== Extracted material
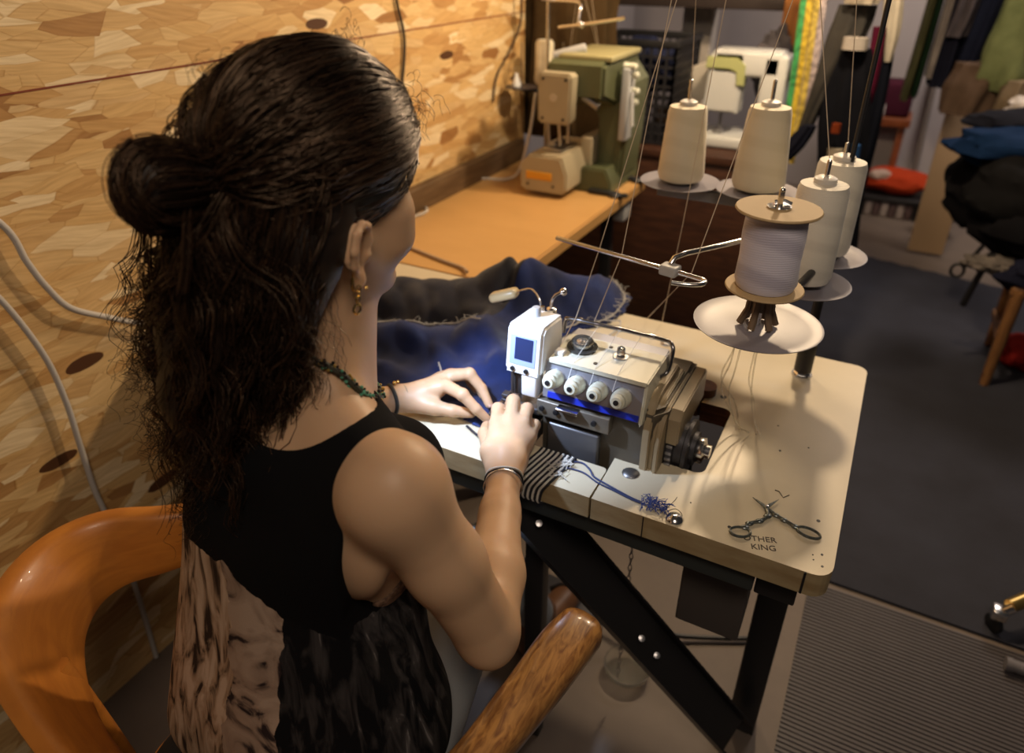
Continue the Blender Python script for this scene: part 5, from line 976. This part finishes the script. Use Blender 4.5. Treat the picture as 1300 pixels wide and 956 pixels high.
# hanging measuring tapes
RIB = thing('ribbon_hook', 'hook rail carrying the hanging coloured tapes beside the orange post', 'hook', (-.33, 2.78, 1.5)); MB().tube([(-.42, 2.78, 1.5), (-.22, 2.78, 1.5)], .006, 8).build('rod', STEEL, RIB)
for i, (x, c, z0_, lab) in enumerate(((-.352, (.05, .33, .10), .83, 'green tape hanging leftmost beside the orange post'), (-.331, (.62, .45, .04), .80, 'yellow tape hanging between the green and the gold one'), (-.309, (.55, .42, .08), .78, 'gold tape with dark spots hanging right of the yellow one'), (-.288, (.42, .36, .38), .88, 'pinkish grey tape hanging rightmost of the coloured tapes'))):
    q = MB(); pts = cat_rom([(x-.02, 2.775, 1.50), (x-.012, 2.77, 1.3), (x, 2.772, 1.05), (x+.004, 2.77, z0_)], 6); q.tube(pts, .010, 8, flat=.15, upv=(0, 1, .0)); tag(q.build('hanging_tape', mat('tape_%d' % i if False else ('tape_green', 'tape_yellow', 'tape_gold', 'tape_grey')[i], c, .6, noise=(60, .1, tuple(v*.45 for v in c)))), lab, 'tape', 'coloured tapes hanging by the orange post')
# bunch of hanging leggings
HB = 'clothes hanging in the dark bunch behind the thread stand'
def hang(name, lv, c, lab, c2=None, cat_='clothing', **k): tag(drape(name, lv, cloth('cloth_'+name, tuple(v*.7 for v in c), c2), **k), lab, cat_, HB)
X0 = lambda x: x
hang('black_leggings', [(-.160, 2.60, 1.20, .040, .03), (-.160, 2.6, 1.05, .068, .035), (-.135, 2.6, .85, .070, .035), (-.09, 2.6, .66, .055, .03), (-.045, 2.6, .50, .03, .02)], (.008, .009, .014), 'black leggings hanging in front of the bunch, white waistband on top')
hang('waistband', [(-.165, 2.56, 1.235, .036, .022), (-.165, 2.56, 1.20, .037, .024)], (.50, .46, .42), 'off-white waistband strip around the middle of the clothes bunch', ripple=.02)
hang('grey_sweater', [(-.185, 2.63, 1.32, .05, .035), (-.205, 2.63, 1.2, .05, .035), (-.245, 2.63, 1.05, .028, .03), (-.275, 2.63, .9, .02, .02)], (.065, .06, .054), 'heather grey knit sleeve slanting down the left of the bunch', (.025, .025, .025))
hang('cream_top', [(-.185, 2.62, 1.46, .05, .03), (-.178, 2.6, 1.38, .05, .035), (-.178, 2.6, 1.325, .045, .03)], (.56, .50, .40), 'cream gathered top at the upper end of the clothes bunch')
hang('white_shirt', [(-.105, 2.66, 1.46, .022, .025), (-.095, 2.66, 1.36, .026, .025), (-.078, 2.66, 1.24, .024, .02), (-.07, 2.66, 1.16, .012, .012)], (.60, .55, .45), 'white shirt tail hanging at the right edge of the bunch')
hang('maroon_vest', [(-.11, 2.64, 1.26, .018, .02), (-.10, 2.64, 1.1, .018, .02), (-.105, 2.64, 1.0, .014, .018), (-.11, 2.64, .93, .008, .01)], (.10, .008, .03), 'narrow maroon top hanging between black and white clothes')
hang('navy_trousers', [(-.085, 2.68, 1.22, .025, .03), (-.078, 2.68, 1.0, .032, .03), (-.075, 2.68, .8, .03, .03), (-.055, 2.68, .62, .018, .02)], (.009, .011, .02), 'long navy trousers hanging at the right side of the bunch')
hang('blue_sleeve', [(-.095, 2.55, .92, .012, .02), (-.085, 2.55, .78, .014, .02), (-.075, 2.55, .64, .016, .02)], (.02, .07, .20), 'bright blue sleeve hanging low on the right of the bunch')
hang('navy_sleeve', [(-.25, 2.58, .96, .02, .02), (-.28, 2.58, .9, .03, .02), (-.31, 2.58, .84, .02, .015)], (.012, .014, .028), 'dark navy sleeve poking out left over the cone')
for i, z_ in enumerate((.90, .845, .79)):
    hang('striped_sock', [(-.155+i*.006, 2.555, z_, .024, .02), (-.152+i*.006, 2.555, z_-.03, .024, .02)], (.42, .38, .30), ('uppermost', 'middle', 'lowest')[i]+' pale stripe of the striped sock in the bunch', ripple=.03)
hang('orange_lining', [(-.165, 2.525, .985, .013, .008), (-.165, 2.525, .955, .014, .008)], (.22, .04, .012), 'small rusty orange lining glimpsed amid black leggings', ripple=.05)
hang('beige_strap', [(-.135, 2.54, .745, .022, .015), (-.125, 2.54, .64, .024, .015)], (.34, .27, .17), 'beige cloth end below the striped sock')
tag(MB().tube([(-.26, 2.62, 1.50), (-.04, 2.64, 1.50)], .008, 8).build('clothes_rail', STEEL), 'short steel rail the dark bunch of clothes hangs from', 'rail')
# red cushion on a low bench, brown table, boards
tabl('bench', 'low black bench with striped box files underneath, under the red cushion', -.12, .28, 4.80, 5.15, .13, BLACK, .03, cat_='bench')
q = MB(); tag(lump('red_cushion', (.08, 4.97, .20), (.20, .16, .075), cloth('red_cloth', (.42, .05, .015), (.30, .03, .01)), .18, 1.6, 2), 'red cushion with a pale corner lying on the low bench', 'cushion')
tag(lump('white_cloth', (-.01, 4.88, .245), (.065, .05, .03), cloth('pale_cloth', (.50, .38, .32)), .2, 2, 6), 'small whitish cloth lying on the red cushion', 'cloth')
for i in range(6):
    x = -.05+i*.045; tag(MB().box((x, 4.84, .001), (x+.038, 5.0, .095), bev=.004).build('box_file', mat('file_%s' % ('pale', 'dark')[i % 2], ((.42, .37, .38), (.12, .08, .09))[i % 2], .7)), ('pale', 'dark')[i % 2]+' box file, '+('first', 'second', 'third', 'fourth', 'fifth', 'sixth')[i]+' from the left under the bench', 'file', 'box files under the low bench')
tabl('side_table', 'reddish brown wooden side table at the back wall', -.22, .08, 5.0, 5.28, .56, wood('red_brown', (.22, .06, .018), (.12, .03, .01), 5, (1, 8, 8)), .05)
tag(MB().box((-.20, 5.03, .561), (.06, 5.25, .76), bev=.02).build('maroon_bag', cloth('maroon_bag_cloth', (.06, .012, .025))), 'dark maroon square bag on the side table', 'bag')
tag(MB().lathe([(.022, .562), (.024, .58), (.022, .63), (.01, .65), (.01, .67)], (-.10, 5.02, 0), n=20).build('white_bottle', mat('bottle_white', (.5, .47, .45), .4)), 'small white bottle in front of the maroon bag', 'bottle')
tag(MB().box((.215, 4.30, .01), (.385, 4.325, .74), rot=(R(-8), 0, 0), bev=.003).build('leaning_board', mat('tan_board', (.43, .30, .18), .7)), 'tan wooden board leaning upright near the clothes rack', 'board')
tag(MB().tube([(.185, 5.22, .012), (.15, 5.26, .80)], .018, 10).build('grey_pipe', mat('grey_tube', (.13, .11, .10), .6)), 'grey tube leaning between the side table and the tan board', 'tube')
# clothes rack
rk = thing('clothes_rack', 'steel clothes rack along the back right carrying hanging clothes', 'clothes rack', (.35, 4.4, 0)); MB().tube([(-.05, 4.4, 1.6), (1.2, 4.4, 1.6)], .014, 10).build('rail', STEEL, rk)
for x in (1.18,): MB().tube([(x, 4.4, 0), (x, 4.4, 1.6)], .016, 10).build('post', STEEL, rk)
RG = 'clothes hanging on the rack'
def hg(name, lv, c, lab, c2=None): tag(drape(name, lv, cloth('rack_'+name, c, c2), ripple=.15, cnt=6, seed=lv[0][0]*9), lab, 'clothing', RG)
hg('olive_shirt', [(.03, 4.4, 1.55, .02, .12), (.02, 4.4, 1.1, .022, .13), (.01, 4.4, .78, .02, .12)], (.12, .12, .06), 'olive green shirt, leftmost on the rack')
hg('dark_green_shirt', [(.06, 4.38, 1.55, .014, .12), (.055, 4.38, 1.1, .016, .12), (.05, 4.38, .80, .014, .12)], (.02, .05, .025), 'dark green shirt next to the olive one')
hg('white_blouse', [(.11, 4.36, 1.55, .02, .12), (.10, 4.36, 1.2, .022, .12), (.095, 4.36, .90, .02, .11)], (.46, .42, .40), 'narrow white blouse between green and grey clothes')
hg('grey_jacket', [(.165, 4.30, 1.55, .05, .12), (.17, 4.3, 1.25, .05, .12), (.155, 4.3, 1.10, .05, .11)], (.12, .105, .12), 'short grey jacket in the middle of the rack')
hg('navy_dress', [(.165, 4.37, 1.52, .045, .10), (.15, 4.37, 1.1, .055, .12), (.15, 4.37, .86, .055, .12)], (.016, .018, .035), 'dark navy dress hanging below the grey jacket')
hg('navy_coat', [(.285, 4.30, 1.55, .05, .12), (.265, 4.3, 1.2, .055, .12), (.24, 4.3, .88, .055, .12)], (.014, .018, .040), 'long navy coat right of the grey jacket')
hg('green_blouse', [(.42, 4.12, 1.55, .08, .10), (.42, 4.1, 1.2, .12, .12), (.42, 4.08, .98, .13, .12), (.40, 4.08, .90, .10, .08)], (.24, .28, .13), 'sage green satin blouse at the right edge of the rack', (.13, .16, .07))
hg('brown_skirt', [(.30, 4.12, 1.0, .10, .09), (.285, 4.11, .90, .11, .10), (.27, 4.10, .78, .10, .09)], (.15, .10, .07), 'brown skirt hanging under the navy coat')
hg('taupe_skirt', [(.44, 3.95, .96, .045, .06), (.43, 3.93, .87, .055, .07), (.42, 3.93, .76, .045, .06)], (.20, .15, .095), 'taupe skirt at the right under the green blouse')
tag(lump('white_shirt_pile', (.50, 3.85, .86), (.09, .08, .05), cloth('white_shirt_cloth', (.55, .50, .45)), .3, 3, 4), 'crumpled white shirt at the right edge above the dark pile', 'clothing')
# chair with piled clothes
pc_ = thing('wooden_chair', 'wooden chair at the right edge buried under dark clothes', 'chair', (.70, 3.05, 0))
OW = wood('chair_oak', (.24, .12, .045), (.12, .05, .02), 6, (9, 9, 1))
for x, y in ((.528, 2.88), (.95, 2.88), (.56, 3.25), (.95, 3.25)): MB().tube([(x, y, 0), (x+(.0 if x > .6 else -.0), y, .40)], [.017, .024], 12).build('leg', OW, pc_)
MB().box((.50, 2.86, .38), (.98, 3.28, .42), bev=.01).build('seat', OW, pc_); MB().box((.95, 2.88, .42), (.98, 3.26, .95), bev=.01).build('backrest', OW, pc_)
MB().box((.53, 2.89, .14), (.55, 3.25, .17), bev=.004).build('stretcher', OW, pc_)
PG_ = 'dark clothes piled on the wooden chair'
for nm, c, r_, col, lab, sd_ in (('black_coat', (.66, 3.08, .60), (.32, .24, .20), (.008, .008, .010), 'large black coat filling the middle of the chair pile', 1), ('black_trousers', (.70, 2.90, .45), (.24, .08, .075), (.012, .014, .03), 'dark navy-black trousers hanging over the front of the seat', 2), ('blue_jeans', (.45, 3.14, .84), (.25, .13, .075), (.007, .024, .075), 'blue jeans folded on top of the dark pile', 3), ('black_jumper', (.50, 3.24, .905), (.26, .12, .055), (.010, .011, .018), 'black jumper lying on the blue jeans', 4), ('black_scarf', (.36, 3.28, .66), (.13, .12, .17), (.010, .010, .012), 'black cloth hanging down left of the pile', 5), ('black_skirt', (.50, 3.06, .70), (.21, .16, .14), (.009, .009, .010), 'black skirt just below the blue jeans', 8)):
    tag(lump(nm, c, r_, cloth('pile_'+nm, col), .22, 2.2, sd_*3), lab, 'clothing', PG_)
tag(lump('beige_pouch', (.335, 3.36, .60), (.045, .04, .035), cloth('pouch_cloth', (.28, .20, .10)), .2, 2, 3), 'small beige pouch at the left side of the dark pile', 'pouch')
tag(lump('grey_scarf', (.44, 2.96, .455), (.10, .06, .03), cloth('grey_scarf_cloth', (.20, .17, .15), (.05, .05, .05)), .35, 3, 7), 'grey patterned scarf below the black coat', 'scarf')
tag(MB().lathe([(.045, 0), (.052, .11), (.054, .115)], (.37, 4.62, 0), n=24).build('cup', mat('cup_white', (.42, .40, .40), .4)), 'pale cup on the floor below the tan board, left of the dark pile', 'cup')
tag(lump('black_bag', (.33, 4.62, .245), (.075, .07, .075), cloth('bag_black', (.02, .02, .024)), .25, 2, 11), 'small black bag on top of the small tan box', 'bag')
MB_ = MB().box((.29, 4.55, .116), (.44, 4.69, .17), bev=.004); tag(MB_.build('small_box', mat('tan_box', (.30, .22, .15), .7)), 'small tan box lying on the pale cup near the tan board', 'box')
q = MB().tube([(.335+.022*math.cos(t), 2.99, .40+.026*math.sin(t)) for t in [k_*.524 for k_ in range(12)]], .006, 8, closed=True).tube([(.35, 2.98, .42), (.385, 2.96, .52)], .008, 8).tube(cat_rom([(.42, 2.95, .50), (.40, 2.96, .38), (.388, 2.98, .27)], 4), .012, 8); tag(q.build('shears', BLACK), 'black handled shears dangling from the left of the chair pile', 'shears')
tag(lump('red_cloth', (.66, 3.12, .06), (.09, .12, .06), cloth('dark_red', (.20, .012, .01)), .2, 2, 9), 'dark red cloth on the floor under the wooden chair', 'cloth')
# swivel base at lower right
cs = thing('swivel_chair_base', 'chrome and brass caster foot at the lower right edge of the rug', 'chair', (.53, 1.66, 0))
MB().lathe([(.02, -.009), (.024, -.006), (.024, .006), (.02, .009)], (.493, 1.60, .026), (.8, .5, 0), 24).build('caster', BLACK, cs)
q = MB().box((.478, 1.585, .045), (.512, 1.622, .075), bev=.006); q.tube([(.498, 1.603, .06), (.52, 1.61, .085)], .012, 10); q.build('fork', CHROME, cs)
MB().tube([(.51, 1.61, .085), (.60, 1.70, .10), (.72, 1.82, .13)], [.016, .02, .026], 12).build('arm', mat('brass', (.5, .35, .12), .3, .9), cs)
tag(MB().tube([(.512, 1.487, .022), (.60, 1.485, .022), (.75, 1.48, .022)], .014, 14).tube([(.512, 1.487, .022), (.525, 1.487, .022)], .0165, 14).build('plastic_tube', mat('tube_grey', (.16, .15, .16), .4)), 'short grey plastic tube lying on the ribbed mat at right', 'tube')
====
== Extracted material
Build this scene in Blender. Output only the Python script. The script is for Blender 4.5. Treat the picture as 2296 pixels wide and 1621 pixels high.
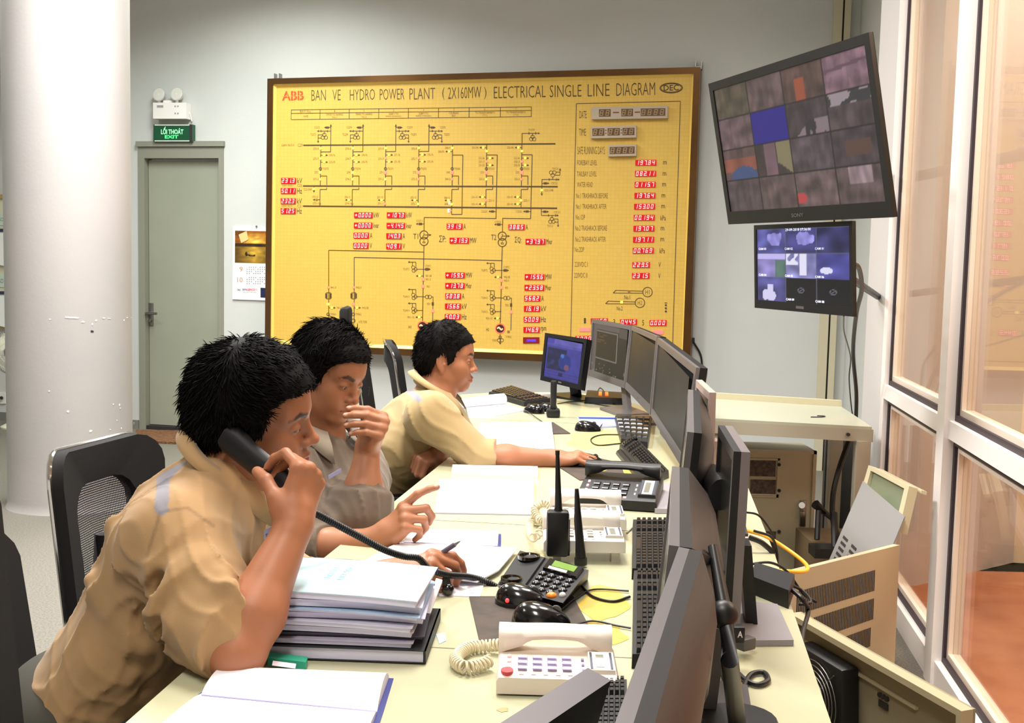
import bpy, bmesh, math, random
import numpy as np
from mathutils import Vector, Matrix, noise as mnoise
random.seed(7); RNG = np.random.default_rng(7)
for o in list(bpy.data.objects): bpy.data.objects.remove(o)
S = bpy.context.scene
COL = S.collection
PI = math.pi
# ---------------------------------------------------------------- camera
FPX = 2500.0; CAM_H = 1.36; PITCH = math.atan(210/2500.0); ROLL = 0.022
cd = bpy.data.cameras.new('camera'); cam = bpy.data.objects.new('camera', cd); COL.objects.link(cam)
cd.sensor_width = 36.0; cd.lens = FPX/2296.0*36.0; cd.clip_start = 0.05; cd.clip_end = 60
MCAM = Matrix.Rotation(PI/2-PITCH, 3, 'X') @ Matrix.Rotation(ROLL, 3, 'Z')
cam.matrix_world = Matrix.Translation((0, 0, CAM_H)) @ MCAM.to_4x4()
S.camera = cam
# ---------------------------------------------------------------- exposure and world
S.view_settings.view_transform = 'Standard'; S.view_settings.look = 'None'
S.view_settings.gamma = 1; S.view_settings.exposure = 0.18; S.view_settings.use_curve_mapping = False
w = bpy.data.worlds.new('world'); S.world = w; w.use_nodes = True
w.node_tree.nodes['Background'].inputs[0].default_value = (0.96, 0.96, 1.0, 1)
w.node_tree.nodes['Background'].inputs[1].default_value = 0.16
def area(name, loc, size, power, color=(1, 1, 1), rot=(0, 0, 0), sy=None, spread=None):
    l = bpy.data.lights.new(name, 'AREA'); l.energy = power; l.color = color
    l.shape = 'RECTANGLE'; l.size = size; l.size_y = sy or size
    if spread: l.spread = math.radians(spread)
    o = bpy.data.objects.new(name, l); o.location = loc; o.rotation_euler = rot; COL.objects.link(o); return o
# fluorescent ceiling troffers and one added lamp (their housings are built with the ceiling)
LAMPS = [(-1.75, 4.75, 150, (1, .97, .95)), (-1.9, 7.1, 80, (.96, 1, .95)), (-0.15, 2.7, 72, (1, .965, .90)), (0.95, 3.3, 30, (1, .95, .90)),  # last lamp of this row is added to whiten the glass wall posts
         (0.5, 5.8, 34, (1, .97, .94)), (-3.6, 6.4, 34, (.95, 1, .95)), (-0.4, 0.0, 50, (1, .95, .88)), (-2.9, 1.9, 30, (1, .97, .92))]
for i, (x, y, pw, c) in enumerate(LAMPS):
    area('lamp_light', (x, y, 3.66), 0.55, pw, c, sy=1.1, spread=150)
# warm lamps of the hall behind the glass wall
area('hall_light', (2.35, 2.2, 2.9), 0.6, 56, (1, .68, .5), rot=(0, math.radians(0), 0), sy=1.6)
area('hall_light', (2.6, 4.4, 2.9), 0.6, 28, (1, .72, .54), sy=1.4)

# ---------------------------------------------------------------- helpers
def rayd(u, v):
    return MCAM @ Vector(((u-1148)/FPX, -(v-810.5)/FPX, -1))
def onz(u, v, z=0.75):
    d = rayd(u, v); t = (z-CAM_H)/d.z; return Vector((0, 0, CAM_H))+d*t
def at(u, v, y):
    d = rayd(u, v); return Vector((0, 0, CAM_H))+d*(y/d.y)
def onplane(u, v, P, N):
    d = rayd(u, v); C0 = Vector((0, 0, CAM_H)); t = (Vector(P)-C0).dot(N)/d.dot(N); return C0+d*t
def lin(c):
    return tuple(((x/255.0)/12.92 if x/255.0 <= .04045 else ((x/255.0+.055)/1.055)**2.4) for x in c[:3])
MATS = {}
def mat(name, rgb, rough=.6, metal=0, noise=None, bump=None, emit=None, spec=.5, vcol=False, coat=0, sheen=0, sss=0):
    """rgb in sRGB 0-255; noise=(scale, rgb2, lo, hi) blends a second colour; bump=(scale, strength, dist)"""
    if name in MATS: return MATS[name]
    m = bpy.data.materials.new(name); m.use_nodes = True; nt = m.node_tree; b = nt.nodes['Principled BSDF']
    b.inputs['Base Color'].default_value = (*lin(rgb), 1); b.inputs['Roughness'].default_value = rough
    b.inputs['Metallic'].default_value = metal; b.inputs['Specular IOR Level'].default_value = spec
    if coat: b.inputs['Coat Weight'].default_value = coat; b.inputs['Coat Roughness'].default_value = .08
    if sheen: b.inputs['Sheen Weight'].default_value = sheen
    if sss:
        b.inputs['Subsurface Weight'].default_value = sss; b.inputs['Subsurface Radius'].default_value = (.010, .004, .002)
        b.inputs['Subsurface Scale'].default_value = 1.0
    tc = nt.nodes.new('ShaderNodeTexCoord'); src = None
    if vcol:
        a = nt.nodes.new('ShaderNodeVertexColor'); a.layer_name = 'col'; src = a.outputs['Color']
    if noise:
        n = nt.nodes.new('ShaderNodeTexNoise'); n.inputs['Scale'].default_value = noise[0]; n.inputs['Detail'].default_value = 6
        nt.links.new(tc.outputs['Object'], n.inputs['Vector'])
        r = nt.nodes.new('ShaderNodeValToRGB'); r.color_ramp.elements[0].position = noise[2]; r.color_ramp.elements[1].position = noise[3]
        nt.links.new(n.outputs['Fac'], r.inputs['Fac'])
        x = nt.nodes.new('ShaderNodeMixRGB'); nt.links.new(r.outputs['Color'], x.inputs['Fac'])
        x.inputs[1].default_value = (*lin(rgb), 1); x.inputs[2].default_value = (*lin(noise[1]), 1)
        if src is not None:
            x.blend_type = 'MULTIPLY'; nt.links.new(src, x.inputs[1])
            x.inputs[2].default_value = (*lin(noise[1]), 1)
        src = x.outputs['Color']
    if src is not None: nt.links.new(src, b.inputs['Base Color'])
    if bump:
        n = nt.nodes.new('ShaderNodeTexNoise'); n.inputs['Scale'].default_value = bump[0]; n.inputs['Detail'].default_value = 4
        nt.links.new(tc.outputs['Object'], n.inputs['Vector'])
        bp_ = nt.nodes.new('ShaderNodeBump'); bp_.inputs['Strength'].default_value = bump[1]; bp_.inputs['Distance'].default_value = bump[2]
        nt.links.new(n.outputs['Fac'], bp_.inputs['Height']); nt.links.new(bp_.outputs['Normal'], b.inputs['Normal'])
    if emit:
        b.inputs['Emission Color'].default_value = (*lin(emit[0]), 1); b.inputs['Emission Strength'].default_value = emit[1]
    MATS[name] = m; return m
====
→ **Description of the task**
Look through the listing and extract every line with "picture" in it.

→ **Full solution**
Continue the Blender Python script for this scene: part 5, from line 976. This part finishes the script. Use Blender 4.5. Treat the picture as 1300 pixels wide and 956 pixels high.
Build this scene in Blender. Output only the Python script. The script is for Blender 4.5. Treat the picture as 2296 pixels wide and 1621 pixels high.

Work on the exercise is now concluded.